Bakhtin, Mikhail Mikhailovitch. Estética da criação verbal. São Paulo: Martins Fontes, 1992.

Benveniste, Emile. “Da subjetividade na linguagem” em Problemas de Lingüística Geral. São Paulo: Cia. Ed. Nacional/EDUSP, 1976.

BRAIT, Beth. “A construção do sentido: um exemplo fotográfico persuasivo”. Revista Língua e Literatura, n.º 21, 1994/95.

Candido, Antonio. “A vida ao rés-do-chão” em Recortes. São Paulo: Companhia das Letras, 1993.

Jakobson, Roman. Lingüística e comunicação. São Paulo: Cultrix, 1969.

Ponte Preta, Stanislaw. Bola na rede: a batalha do bi.
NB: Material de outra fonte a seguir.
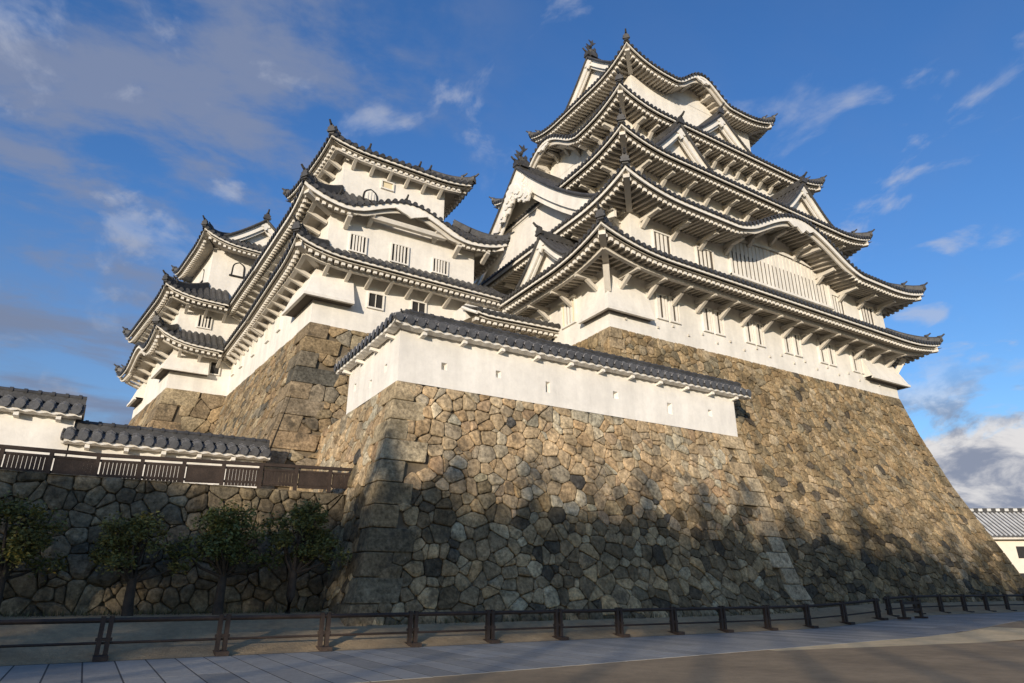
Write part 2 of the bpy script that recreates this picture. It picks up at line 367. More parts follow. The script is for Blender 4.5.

Rio de Janeiro: Civilização Brasileira, 1993.

Porto, Sérgio (Stanislaw Ponte Preta). São Paulo: Abril Educação, 1981 (Col. Literatura Comentada, org. Maria Célia R. Almeida Paulillo).

Propp, Vladímir. Comicidade e riso. São Paulo: Ática, 1992.

Sarduy, Severo. “O barroco e o neobarroco”. Em: Moreno, Cesar Fernán­dez. América Latina em sua lite­ra­tura. São Paulo: Perspectiva, 1979.

Zumthor, Paul. A letra e a voz. São Paulo: Companhia das Letras, 1993.